Show only lines that include "Python".

▶

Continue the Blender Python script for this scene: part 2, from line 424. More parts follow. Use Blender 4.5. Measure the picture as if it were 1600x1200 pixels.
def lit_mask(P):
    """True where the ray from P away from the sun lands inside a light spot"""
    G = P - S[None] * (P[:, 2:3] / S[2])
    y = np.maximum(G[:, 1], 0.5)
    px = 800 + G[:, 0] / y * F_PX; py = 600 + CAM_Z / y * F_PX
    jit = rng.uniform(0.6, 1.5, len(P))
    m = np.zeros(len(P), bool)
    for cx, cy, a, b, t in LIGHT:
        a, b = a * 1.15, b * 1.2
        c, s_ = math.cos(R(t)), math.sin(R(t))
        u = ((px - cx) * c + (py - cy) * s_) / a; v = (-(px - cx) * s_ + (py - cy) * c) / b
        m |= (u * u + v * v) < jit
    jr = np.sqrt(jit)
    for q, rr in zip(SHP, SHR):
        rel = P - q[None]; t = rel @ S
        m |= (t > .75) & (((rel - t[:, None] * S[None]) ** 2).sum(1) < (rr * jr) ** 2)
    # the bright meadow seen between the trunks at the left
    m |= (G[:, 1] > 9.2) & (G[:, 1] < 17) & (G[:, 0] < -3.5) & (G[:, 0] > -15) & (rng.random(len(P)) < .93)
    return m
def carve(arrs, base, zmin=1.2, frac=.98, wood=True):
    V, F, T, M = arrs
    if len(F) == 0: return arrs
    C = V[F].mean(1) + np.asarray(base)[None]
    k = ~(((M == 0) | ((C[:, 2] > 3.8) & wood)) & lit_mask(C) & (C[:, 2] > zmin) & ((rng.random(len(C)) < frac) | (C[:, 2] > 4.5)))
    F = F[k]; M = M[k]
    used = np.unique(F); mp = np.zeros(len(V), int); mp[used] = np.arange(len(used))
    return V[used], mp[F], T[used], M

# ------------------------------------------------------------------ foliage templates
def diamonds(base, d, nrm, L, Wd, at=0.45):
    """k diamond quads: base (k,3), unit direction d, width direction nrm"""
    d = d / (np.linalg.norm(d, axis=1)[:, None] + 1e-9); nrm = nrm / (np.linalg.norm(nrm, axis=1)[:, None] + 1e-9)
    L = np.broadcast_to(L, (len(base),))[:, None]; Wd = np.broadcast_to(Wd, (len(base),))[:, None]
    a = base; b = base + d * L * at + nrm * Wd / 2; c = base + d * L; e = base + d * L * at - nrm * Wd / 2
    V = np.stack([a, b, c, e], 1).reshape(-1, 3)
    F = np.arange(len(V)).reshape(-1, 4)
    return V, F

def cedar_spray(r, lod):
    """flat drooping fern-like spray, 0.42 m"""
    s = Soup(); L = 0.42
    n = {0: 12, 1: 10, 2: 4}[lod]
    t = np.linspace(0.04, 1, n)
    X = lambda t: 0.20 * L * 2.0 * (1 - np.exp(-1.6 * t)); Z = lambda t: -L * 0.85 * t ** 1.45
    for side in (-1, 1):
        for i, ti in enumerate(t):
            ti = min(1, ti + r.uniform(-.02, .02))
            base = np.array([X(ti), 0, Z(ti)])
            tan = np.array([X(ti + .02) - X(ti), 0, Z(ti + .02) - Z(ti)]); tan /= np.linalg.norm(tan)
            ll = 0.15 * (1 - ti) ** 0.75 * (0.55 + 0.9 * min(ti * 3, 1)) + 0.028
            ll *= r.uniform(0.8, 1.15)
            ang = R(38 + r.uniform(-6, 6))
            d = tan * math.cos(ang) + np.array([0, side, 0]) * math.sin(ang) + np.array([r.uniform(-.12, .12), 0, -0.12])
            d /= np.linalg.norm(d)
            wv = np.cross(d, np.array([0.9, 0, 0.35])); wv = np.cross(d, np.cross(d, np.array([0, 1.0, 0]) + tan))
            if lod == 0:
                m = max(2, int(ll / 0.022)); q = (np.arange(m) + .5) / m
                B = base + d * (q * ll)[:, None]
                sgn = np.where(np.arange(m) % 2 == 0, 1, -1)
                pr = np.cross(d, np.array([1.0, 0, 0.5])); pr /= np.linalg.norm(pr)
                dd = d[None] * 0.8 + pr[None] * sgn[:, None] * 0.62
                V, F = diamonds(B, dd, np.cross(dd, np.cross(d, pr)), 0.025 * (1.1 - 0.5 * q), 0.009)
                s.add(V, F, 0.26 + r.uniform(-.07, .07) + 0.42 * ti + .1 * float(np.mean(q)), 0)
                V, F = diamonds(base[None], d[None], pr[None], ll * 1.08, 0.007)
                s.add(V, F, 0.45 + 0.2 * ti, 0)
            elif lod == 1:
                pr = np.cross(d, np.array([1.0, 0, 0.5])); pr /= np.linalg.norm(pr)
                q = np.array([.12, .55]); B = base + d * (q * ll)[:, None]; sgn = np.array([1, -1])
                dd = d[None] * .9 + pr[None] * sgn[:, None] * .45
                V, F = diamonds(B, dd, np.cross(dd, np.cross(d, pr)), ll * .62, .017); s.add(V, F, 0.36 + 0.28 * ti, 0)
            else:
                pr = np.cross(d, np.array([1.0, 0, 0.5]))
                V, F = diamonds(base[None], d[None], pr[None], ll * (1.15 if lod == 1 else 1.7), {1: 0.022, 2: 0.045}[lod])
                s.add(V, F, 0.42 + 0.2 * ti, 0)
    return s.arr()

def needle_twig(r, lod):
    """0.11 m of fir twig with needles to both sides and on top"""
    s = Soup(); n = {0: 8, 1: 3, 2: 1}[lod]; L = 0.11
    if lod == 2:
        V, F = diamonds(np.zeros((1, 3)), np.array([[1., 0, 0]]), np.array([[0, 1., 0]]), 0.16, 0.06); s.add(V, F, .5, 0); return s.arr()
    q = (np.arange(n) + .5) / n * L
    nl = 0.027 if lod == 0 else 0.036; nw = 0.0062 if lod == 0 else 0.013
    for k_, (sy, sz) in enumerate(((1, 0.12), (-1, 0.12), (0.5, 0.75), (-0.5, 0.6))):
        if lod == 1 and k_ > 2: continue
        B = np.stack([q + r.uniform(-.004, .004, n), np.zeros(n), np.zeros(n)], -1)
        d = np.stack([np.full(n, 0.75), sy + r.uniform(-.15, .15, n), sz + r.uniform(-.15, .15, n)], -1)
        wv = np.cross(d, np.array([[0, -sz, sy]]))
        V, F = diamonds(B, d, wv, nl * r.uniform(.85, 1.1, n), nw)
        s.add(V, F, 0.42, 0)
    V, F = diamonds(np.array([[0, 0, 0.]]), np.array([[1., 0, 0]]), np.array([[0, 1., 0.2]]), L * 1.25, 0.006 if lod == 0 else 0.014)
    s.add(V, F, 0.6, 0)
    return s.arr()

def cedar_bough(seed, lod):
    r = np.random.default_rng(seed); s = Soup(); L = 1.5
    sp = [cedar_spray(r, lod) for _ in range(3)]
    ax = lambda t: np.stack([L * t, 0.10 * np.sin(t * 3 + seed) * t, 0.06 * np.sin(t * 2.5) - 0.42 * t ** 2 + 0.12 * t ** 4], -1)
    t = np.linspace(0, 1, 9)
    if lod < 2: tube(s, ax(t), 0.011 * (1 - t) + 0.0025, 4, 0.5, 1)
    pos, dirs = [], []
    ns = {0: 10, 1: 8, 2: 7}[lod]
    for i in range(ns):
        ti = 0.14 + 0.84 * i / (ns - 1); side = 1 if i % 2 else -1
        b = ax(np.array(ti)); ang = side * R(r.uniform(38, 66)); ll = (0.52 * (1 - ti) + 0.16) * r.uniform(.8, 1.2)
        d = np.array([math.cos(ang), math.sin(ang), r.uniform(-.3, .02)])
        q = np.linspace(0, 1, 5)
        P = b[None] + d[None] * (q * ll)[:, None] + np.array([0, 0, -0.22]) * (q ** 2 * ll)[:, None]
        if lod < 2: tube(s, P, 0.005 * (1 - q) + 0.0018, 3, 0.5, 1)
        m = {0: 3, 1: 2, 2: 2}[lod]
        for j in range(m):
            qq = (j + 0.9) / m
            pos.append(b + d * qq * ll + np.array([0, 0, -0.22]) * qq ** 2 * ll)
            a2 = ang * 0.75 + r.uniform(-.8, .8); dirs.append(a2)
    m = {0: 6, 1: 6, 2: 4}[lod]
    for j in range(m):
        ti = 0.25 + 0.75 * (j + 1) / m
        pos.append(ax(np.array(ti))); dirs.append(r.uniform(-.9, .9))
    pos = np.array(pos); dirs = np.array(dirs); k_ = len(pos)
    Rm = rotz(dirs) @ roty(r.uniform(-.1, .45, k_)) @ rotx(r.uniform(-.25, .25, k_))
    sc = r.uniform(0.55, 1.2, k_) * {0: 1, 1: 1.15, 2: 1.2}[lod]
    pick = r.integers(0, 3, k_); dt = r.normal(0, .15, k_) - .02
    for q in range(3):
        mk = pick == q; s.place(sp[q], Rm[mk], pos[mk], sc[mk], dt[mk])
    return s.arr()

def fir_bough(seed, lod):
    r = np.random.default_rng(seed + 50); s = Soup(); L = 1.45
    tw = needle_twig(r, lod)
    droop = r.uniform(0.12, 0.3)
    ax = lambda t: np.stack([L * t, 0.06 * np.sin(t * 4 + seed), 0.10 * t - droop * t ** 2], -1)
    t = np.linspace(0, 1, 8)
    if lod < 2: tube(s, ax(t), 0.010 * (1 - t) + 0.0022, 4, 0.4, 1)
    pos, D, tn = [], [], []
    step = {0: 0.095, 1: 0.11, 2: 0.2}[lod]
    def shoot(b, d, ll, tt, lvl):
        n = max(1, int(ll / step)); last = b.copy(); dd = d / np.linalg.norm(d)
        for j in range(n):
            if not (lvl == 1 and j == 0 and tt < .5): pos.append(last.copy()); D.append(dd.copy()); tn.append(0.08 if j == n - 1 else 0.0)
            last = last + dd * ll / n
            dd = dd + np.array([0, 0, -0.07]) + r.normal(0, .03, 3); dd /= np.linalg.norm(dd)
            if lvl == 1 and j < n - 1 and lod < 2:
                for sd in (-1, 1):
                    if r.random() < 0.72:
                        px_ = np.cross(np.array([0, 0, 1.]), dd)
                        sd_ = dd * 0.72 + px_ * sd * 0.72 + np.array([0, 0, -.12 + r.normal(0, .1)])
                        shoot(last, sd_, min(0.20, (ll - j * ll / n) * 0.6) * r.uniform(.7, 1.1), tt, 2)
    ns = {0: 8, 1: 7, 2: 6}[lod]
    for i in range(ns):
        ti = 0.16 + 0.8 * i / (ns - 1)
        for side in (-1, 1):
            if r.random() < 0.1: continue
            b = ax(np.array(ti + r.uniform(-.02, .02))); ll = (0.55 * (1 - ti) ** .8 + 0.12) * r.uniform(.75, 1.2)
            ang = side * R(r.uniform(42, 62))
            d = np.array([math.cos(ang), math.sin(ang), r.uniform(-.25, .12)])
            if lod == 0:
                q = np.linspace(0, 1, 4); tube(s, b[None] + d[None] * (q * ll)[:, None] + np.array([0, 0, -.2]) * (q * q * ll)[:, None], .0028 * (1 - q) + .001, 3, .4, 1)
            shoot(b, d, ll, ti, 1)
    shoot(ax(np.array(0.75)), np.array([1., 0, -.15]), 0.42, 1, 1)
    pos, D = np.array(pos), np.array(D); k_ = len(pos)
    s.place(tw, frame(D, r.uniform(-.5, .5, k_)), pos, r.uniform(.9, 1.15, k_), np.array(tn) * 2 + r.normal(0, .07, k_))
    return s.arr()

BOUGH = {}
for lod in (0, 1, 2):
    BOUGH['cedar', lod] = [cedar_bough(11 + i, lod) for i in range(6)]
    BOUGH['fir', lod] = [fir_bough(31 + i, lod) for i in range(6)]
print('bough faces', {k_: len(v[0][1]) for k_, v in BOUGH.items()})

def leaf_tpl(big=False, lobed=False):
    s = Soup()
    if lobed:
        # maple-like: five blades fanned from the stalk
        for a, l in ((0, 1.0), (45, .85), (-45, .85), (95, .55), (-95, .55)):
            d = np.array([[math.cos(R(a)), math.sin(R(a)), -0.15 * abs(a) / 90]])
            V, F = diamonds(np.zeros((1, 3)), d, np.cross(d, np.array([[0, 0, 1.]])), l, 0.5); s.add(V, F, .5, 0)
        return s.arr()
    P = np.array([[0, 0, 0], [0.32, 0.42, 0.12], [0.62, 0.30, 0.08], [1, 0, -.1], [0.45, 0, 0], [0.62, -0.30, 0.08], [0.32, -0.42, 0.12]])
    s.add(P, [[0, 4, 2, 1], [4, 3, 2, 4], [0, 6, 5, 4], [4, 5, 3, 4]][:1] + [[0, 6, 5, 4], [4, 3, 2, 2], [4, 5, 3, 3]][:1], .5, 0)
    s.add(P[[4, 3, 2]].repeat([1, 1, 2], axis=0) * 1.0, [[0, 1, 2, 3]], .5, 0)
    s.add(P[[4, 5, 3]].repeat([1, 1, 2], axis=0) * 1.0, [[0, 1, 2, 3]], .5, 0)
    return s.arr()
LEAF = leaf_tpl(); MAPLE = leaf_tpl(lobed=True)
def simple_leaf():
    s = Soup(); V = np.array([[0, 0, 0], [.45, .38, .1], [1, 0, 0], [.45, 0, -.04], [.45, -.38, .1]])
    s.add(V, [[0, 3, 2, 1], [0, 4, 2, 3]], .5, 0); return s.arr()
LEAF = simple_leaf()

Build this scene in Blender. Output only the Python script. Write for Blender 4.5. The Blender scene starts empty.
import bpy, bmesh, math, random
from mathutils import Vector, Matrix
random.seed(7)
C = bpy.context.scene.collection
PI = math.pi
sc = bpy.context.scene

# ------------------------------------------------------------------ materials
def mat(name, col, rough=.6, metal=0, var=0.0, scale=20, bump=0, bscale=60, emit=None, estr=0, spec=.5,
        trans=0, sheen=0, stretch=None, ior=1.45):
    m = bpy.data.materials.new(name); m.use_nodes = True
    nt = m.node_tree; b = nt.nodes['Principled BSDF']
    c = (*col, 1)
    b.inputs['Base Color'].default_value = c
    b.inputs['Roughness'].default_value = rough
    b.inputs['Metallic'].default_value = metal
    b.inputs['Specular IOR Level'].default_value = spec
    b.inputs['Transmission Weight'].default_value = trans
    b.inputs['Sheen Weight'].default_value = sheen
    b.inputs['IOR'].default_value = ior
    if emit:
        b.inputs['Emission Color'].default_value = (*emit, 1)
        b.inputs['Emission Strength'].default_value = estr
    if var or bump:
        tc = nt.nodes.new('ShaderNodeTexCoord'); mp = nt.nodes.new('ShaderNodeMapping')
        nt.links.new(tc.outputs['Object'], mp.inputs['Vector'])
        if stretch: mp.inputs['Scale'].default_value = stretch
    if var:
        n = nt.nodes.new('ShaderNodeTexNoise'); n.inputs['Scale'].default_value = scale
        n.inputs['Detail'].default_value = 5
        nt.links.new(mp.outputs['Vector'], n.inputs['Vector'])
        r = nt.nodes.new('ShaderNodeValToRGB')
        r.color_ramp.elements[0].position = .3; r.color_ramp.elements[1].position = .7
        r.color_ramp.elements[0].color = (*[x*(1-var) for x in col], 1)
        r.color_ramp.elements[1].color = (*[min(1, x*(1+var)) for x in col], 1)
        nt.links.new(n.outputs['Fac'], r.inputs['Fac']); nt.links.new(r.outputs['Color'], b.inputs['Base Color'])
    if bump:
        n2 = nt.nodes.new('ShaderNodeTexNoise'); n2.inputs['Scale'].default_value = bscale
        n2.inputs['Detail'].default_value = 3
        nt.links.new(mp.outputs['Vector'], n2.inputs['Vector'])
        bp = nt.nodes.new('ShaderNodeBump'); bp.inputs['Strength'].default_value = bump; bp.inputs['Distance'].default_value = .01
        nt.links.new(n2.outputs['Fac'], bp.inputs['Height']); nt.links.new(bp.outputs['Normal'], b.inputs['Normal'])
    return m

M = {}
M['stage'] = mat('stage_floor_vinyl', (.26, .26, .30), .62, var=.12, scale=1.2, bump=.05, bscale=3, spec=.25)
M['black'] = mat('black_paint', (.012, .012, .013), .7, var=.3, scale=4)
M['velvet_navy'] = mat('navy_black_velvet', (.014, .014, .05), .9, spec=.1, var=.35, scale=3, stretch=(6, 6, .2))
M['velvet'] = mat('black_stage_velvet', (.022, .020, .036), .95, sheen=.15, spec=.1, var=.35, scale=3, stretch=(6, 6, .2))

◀

- [Complete output]:
Continue the Blender Python script for this scene: part 2, from line 424. More parts follow. Use Blender 4.5. Measure the picture as if it were 1600x1200 pixels.
Build this scene in Blender. Output only the Python script. Write for Blender 4.5. The Blender scene starts empty.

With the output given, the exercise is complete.